【ヨガ日記】慎重に、したたかに

昨年末、練習環境に大きな変化がありました。ずっとお世話になってきた先生がクラスを閉じ、五年間通い続けたスタジオを離れ、期限なく一人きりで練習することになったのです。周りの事情でそうせざるを得なかった側面もあるとはいえ、最終的にどう動くかは自分で決断したこと。「まさか自分が大好きなスタジオを離れるとは」という驚き。「ほんとうにこの選択が正しかったのか」という迷い。さまざまな思いが入り混じり、なかなか気持ちに整理がつかない数カ月でした。

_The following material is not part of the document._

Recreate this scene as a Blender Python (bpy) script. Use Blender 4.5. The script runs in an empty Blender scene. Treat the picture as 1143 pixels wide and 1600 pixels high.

新年、その先生と一緒に、毎年恒例の108回太陽礼拝をしました。スタジオに通わなくなって以降の練習が自分にどんな影響をもたらしたのか。長期的なことはまだわかりません。ただ、数カ月単位の短期的な所感でいうと、一人きりの練習の時間で、慎重さが育まれたように感じます。やりすぎていないか、怠けすぎていないか、判断するのは常に自分です。延々と連続する太陽礼拝のなかで、これまで以上に慎重な自分がいるのに気づきました。気を抜いて無理な力を出さないこと。自分自身を常に注意深く見守ること。ある種の慎重さは特に経験によって培われるものです。今年の108回太陽礼拝は、これまで練習を積んだ無数の自分が差し伸べる手を次々と取りながら、一見すると平坦であるかのように見える長い道のりを、一歩一歩慎重に進んでゆくような時間でした。

無事に108回やり切った後は、先生やヨガ仲間とおしゃべりしました。ヨガ仲間とは、たとえしばらく会っていなかったとしても、それほど長く離れていた気がしない不思議な感覚がいつもあります。お互い、自分の練習に打ち込んでいた同志だからなのか。一人で練習する時間のありがたさと、どこかに仲間がいるありがたさ。相反するように見えて、しかし境界のない感謝に浸りながら、ここまでの地に足のつかない数カ月に一区切りがついたような安堵をおぼえました。